24 départs aux par channel, 24 départs aux par monitor. En réalité, le niveau du 1 et du 13 sont solidaires, et ainsi de suite. Ca fait tout de même 12 départs indépendants par cheminement de signal, avec 12 autres en miroir !

Les panneaux peuvent êtres disposés à volonté sur la surface de contrôle
(voir photo ci-dessous) ce qui permet d'avoir toutes les commandes sous la main, sans quitter son siège.

Pour finir, l'indispensable clavier informatique qui va permettre de nommer les 512 configurations mémorisables, d'en enchaîner jusqu'à 128 différentes lors d'un même mix, etc. etc... Notez les deux drives disquettes intégrés à la surface de contrôle
(en haut à gauche).
 


Panneau Départs Aux


Vue du dessus, avec un méchant grand-angulaire considérant la taille de la bête !

"Alors pourquoi qu'elle a pô marché c'te brave console ?"

Tout d'abord, elle n'a "que" 32 group-outs, ce qui n'est pas vraiment un handicap pour la plupart des séances d'enregistrement "rock" mais peut s'avérer gênant en jazz ou classique. L'arrivée des magnétos DASH 48 canaux forceront les constructeurs à proposer 48 bus de sortie.

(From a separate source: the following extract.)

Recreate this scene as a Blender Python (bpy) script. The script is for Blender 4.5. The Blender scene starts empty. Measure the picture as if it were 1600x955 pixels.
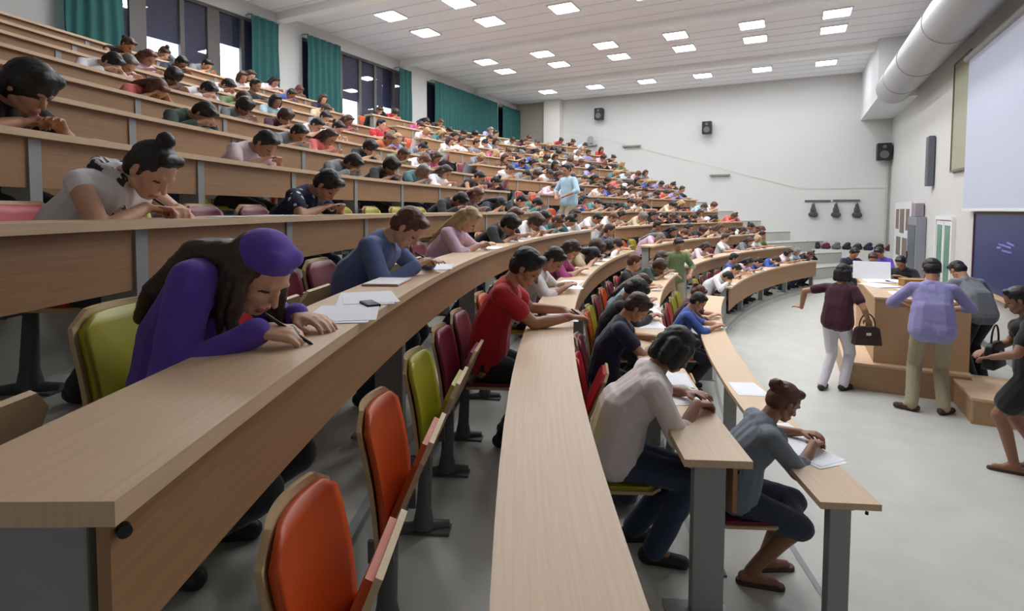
import bpy, math, random
import numpy as np
from mathutils import Vector, Matrix, noise
sc = bpy.context.scene
COL = sc.collection
PI = math.pi
rad = math.radians
rnd = random.Random(7)

# ------------------------------------------------------------------ materials
MATS = {}
def lin(c):
    return tuple(((v/255)/12.92 if v/255 <= .04045 else ((v/255+.055)/1.055)**2.4) for v in c)
def mat(name, rgb, rough=.6, metal=0., spec=.5, noise_amt=0., scale=30., bump=0., sheen=0.):
    if name in MATS: return MATS[name]
    m = bpy.data.materials.new(name); m.use_nodes = True
    nt = m.node_tree; b = nt.nodes['Principled BSDF']
    c = lin(rgb)+(1,)
    b.inputs['Base Color'].default_value = c
    b.inputs['Roughness'].default_value = rough
    b.inputs['Metallic'].default_value = metal
    b.inputs['Specular IOR Level'].default_value = spec
    if sheen: b.inputs['Sheen Weight'].default_value = sheen
    tc = nt.nodes.new('ShaderNodeTexCoord')
    nz = nt.nodes.new('ShaderNodeTexNoise'); nz.inputs['Scale'].default_value = scale; nz.inputs['Detail'].default_value = 5
    nt.links.new(tc.outputs['Object'], nz.inputs['Vector'])
    amt = noise_amt or .04
    mx = nt.nodes.new('ShaderNodeMix'); mx.data_type = 'RGBA'
    mx.inputs['A'].default_value = tuple(v*(1-amt) for v in c[:3])+(1,)
    mx.inputs['B'].default_value = tuple(min(1, v*(1+amt)) for v in c[:3])+(1,)
    nt.links.new(nz.outputs['Fac'], mx.inputs['Factor'])
    nt.links.new(mx.outputs['Result'], b.inputs['Base Color'])
    if bump:
        bp = nt.nodes.new('ShaderNodeBump'); bp.inputs['Strength'].default_value = bump; bp.inputs['Distance'].default_value = .004
        nt.links.new(nz.outputs['Fac'], bp.inputs['Height']); nt.links.new(bp.outputs['Normal'], b.inputs['Normal'])
    MATS[name] = m
    return m
def wood(name, rgb1, rgb2, rough=.42):
    """laminate beech: fine grain running along the length (UV u)"""
    m = bpy.data.materials.new(name); m.use_nodes = True
    nt = m.node_tree; b = nt.nodes['Principled BSDF']; b.inputs['Roughness'].default_value = rough
    uv = nt.nodes.new('ShaderNodeUVMap'); mp = nt.nodes.new('ShaderNodeMapping')
    mp.inputs['Scale'].default_value = (1.2, 45, 1)
    nz = nt.nodes.new('ShaderNodeTexNoise'); nz.inputs['Scale'].default_value = 2.2; nz.inputs['Detail'].default_value = 7; nz.inputs['Roughness'].default_value = .65
    r = nt.nodes.new('ShaderNodeValToRGB')
    r.color_ramp.elements[0].position = .3; r.color_ramp.elements[0].color = lin(rgb1)+(1,)
    r.color_ramp.elements[1].position = .7; r.color_ramp.elements[1].color = lin(rgb2)+(1,)
    nt.links.new(uv.outputs['UV'], mp.inputs['Vector']); nt.links.new(mp.outputs['Vector'], nz.inputs['Vector'])
    nt.links.new(nz.outputs['Fac'], r.inputs['Fac']); nt.links.new(r.outputs['Color'], b.inputs['Base Color'])
    return m
def emis(name, rgb, strength):
    m = bpy.data.materials.new(name); m.use_nodes = True
    nt = m.node_tree; b = nt.nodes['Principled BSDF']
    b.inputs['Base Color'].default_value = (.9, .9, .9, 1)
    b.inputs['Emission Color'].default_value = lin(rgb)+(1,)
    b.inputs['Emission Strength'].default_value = strength
    return m
M_WOOD = wood('beech_laminate', (202, 172, 138), (216, 187, 152))
M_WOODP = wood('beech_panel', (150, 112, 76), (170, 129, 90), .55)
M_LECT = wood('lectern_veneer', (172, 136, 100), (192, 156, 118), .5)
M_PLY = mat('plywood_edge', (196, 170, 130), .5, noise_amt=.15, scale=40)
M_EDGE = mat('desk_edge', (150, 125, 98), .5, noise_amt=.1)
M_GREY = mat('grey_painted_steel', (150, 152, 152), .5, .1)
M_DKGREY = mat('dark_cast_iron', (98, 100, 103), .55, .2)
M_FLOOR = mat('floor_sheet', (192, 193, 187), .42, noise_amt=.16, scale=2.6, bump=.05)
M_WALL = mat('wall_paint', (205, 205, 203), .85, noise_amt=.02, scale=3)
M_CEIL = mat('ceiling_paint', (240, 240, 244), .85, noise_amt=.02)
M_BEAM = mat('beam_paint', (246, 246, 246), .7)
M_WHITE = mat('white_metal', (224, 226, 228), .5)
M_PAPER = mat('paper', (240, 243, 248), .8, noise_amt=.02)
M_CURT = mat('teal_curtain', (44, 98, 96), .85, noise_amt=.15, scale=8)
M_BLIND = mat('dark_blind', (60, 58, 84), .7)
M_BLACK = mat('black_plastic', (22, 22, 24), .5)
M_BOARD = mat('navy_board', (28, 38, 100), .35, noise_amt=.25, scale=1.5)
M_SCREEN = mat('projection_screen', (190, 196, 214), .8)
M_GREEN = mat('green_glazing', (92, 140, 120), .25, noise_amt=.2, scale=3)
M_DUCT = mat('zinc_duct', (172, 172, 174), .42, .45, noise_amt=.06, scale=3)
M_GREENP = mat('green_beige_panel', (160, 162, 140), .6)
M_FRAME = mat('window_frame', (92, 86, 84), .5)

def glass_mat():
    m = bpy.data.materials.new('window_glass'); m.use_nodes = True
    nt = m.node_tree; nt.nodes.clear()
    o = nt.nodes.new('ShaderNodeOutputMaterial'); mx = nt.nodes.new('ShaderNodeMixShader')
    g = nt.nodes.new('ShaderNodeBsdfGlossy'); g.inputs['Roughness'].default_value = .02
    t = nt.nodes.new('ShaderNodeBsdfTransparent'); f = nt.nodes.new('ShaderNodeFresnel'); f.inputs['IOR'].default_value = 1.7
    t.inputs['Color'].default_value = (.9, .93, .95, 1)
    ge = nt.nodes.new('ShaderNodeNewGeometry'); iv = nt.nodes.new('ShaderNodeMath'); iv.operation = 'SUBTRACT'; iv.inputs[0].default_value = 1.
    ml = nt.nodes.new('ShaderNodeMath'); ml.operation = 'MULTIPLY'
    nt.links.new(ge.outputs['Backfacing'], iv.inputs[1]); nt.links.new(f.outputs['Fac'], ml.inputs[0]); nt.links.new(iv.outputs[0], ml.inputs[1])
    nt.links.new(ml.outputs[0], mx.inputs['Fac']); nt.links.new(t.outputs['BSDF'], mx.inputs[1]); nt.links.new(g.outputs['BSDF'], mx.inputs[2])
    nt.links.new(mx.outputs['Shader'], o.inputs['Surface']); return m
M_GLASS = glass_mat()

# ------------------------------------------------------------------ mesh builders
class MB:
    def __init__(s): s.v = []; s.f = []; s.mi = []; s.uv = []; s.sm = []
    def add(s, verts, faces, mi=0, uvs=None, smooth=False):
        o = len(s.v); s.v += [tuple(map(float, p)) for p in verts]
        for k, f in enumerate(faces):
            s.f.append(tuple(i+o for i in f)); s.mi.append(mi); s.sm.append(smooth)
            s.uv.append(uvs[k] if uvs else None)
    def box(s, c, size, mi=0, rz=0., M=None):
        hx, hy, hz = (d/2 for d in size)
        vs = [Vector((x, y, z)) for x in (-hx, hx) for y in (-hy, hy) for z in (-hz, hz)]
        R = M if M else Matrix.Rotation(rz, 3, 'Z')
        vs = [R @ v + Vector(c) for v in vs]
        s.add(vs, [(0, 1, 3, 2), (4, 6, 7, 5), (0, 4, 5, 1), (2, 3, 7, 6), (0, 2, 6, 4), (1, 5, 7, 3)], mi)
        ax = max(range(3), key=lambda i: size[i])
        for k in range(6):
            f = s.f[-6+k]; l = [(0, 1, 3, 2), (4, 6, 7, 5), (0, 4, 5, 1), (2, 3, 7, 6), (0, 2, 6, 4), (1, 5, 7, 3)][k]
            loc = [[(x, y, z) for x in (-hx, hx) for y in (-hy, hy) for z in (-hz, hz)][i] for i in l]
            oth = [i for i in range(3) if i != ax]
            s.uv[-6+k] = [(p[ax], p[oth[0]]+p[oth[1]]) for p in loc]
    def cyl(s, p0, p1, r0, r1=None, n=14, mi=0, smooth=True, cap=True):
        r1 = r0 if r1 is None else r1
        p0 = Vector(p0); p1 = Vector(p1); d = (p1-p0).normalized()
        a = d.orthogonal().normalized(); b = d.cross(a)
        vs = []
        for p, r in ((p0, r0), (p1, r1)):
            for i in range(n):
                t = 2*PI*i/n; vs.append(p+a*(r*math.cos(t))+b*(r*math.sin(t)))
        s.add(vs, [(i, (i+1) % n, n+(i+1) % n, n+i) for i in range(n)], mi, smooth=smooth)
        if cap:
            s.add(vs[:n], [tuple(reversed(range(n)))], mi); s.add(vs[n:], [tuple(range(n))], mi)
    def tube(s, pts, r, n=8, mi=0):
        for a, b in zip(pts, pts[1:]): s.cyl(a, b, r, r, n, mi)
    def prism(s, pts2, z0, z1, mi=0):
        n = len(pts2); vs = [(x, y, z0) for x, y in pts2]+[(x, y, z1) for x, y in pts2]
        s.add(vs, [tuple(reversed(range(n))), tuple(range(n, 2*n))]+[(i, (i+1) % n, n+(i+1) % n, n+i) for i in range(n)], mi)
    def mesh(s, name, mats):
        me = bpy.data.meshes.new(name); me.from_pydata(s.v, [], s.f)
        for m in (mats if isinstance(mats, (list, tuple)) else [mats]): me.materials.append(m)
        me.polygons.foreach_set('material_index', s.mi); me.polygons.foreach_set('use_smooth', s.sm)
        if any(u for u in s.uv):
            ul = me.uv_layers.new(name='UVMap')
            for p, u in zip(me.polygons, s.uv):
                if u:
                    for li, c in zip(p.loop_indices, u): ul.data[li].uv = c
        me.update(); return me
    def build(s, name, mats, parent=None):
        return link(name, s.mesh(name, mats), parent)
def link(name, data, parent=None, loc=None, rz=None):
    o = bpy.data.objects.new(name, data); COL.objects.link(o)
    if parent: o.parent = parent
    if loc is not None: o.location = loc
    if rz is not None: o.rotation_euler = (0, 0, rz)
    return o
def tag(o, label, cat, group=None, kind=None):
    o['label'] = label; o['category'] = cat
    if group: o['group'] = group
    if kind: o['kind'] = kind
    return o
def thing(name, label, cat, loc=(0, 0, 0), rz=0., group=None):
    o = link(name, None, None, loc, rz); o.empty_display_size = .1
    return tag(o, label, cat, group)
def struct(o): o['kind'] = 'structure'; return o
def bevel(o, w=.004, seg=2):
    m = o.modifiers.new('bevel', 'BEVEL'); m.width = w; m.segments = seg; m.limit_method = 'ANGLE'; return o

# ------------------------------------------------------------------ hall geometry
CX, CY = 16.875, 9.87           # centre of the seating arcs
XB, XF, YN, YE, ZC = -11.2, 2.87, -2.6, 22.1, 6.95   # back wall, front wall, near end, far end, ceiling
NR = 12
def Rn(n): return 17.83+.725*(n-1) if n <= 4 else 20.85+.8*(n-5)
def Hn(n): return .86+.345*(n-1)-(.035 if n == 5 else 0)
def Zn(n): return Hn(n)-.73
DW = .28
def P(R, th, z=0.): # th degrees
    t = rad(th); return Vector((CX-R*math.cos(t), CY+R*math.sin(t), z))

# floor with curved tiers, one stepped surface
mb = MB(); ys = np.linspace(YN, YE, 90)
def arcx(R, y): return CX-math.sqrt(R*R-(y-CY)**2)
edges = [Rn(n)+.06 for n in range(1, NR+1)]
prev = [(XF, y) for y in ys]; z = 0.
for n in range(NR+1):
    cur = [(arcx(edges[n], y), y) for y in ys] if n < NR else [(XB, y) for y in ys]
    for i in range(len(ys)-1):
        mb.add([(*prev[i], z), (*prev[i+1], z), (*cur[i+1], z), (*cur[i], z)], [(0, 1, 2, 3)])
        if n < NR:
            z2 = Zn(n+1); mb.add([(*cur[i], z), (*cur[i+1], z), (*cur[i+1], z2), (*cur[i], z2)], [(0, 1, 2, 3)])
    prev = cur; z = Zn(n+1) if n < NR else z
struct(mb.build('floor', M_FLOOR))
# stair nosings in the aisles are on the step edges: thin dark strips along every tier edge
for n in range(1, NR+1):
    mb = MB(); R0 = edges[n-1]
    for i in range(len(ys)-1):
        a, b = ys[i], ys[i+1]; z = Zn(n)
        mb.add([(arcx(R0, a)+.008, a, z-.03), (arcx(R0, b)+.008, b, z-.03), (arcx(R0, b)+.008, b, z+.003), (arcx(R0, a)+.008, a, z+.003),
                (arcx(R0, a)-.03, a, z+.003), (arcx(R0, b)-.03, b, z+.003)], [(0, 1, 2, 3), (3, 2, 5, 4)])
    struct(mb.build('trim_%d' % n, M_GREY))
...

Vu le concept de la console, les toutes premières versions ne permettaient pas de muter deux faders en même temps !!! Ils ont vite modifié ce comportement sur les versions suivantes. L'avantage de ce genre de concept audio c'est que quelques lignes de code informatique supplémentaires permettent de modifier le fonctionnement de la console en fonction des remarques pertinentes des clients.

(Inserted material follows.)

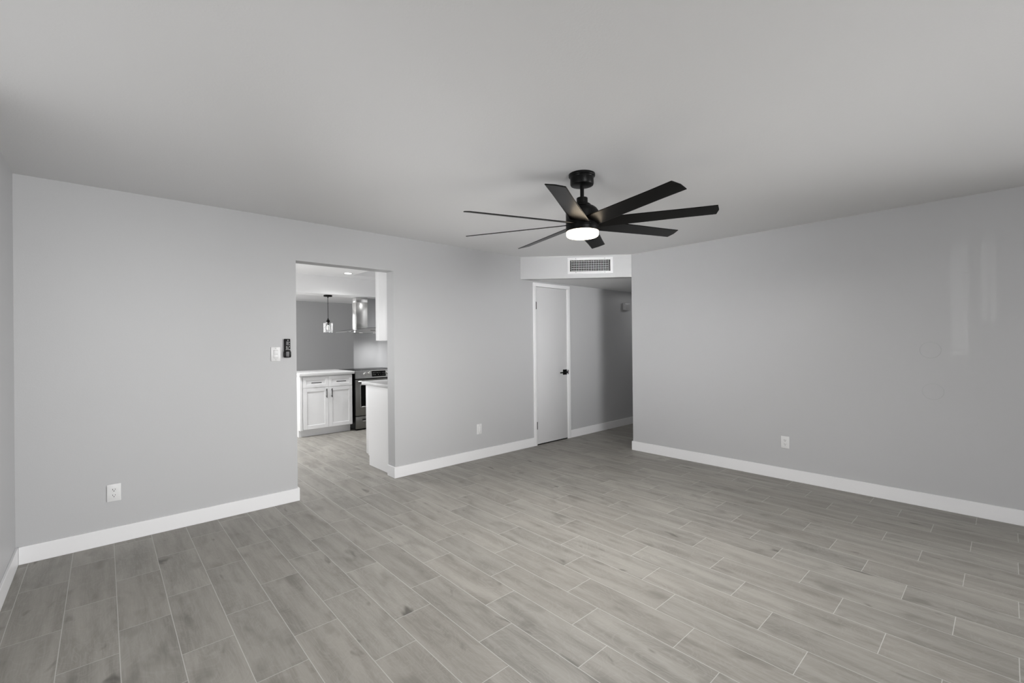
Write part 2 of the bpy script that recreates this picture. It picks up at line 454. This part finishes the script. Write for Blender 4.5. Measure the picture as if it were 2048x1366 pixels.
obj('horizontal_slats', bm, 'plate', t)
bm = nb()
box(bm, GX0, GX1, 0.096, 0.099, GZ0, GZ1, mtx=HM)
for q in ((GX0, GX0 + .003, GZ0, GZ1), (GX1 - .003, GX1, GZ0, GZ1), (GX0, GX1, GZ0, GZ0 + .003), (GX0, GX1, GZ1 - .003, GZ1)):
    box(bm, q[0], q[1], 0.042, 0.096, q[2], q[3], mtx=HM)
obj('duct_opening', bm, 'duct', t)
for xx in (0.70, 1.06):
    for zz in (2.225, 2.400):
        bm = nb(); lathe(bm, [(0, 0.0125), (0.004, 0.0115), (0.005, 0.009)], seg=12, mtx=HM @ Matrix.Translation((xx, 0, zz)) @ Matrix.Rotation(math.radians(90), 4, 'X'))
        obj('screw', bm, 'gray_plastic', t)

# ------------------------------------------------------------------ wall plates
def wall_mtx(on, a, z):
    """local x to the viewer's right along the wall, y out of the wall, z up"""
    if on == 'back': return Matrix(((1, 0, 0, a), (0, -1, 0, YA), (0, 0, 1, z), (0, 0, 0, 1)))
    return Matrix(((0, -1, 0, XB), (-1, 0, 0, a), (0, 0, 1, z), (0, 0, 0, 1)))


def plate_part(t, mtx, w_=0.0735, h=0.117):
    bm = nb(); box(bm, -w_ / 2, w_ / 2, 0, 0.006, -h / 2, h / 2, bev=0.0022, mtx=mtx)
    return obj('cover_plate', bm, 'plate', t)


def outlet(on, a, z, label):
    mtx = wall_mtx(on, a, z)
    t = thing('wall_outlet', mtx.translation, label, 'outlet', 'duplex wall outlets')
    plate_part(t, mtx)
    for s in (1, -1):
        zc = s * 0.0195
        bm = nb(); pts = []
        for k in range(24):
            a_ = 2 * math.pi * k / 24
            pts.append((0.0172 * math.cos(a_), max(-0.0135, min(0.0135, 0.0172 * math.sin(a_)))))
        g = Matrix.Translation((0, 0.0075, zc)) @ Matrix.Rotation(math.radians(90), 4, 'X')
        prism(bm, pts, 0.0, 0.003, mtx=mtx @ g)
        r = obj('receptacle', bm, 'plate', t)
        bm = nb()
        box(bm, -0.0078, -0.0052, 0.0070, 0.0079, zc - 0.001, zc + 0.008, mtx=mtx)
        box(bm, 0.0052, 0.0076, 0.0070, 0.0079, zc + 0.000, zc + 0.007, mtx=mtx)
        lathe(bm, [(0, 0.0079), (0.0030, 0.0079), (0.0030, 0.0068)], seg=12, mtx=mtx @ Matrix.Translation((0, 0, zc - 0.0075)) @ Matrix.Rotation(math.radians(-90), 4, 'X'))
        obj('slots', bm, 'slot', r)
    bm = nb(); lathe(bm, [(0, 0.0072), (0.0022, 0.0068), (0.0028, 0.0058)], seg=12, mtx=mtx @ Matrix.Rotation(math.radians(-90), 4, 'X'))
    obj('screw', bm, 'plate', t)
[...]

Cela deviendra aussi le mensonge le plus classique des constructeurs : "ne vous inquiétez pas, on peut tout améliorer par logiciel dès les prochaines versions !"

Mais ce qui a vraiment causé du tort à la commercialisation de ce bijou, à part l'ergonomie déroutante pour les esprits obtus, c'est les problèmes de mise au point (cette idiotie au niveau des mutes sur les premières versions par exemple) et d'installation chez le client. Il ne s'en est pas vendue beaucoup dans le monde. En France, rien... Ailleurs, peut-être cinq !!! Je sais qu'il y en a une chez Goodnight L.A. Studios, l'antre de Keith Olsen (Fleetwood Mac, Foreigner, Pat Benatar, Whitesnake, ...) à qui l'on doit notamment In the Hot Seat d'Emerson Lake & Palmer, et une autre en Angleterre, au studio Music Room de Paul Travers.

Voilà un bien beau concept, trop vite enterré, et déterré pour vous par les archéologues du Jurassique Audio Park.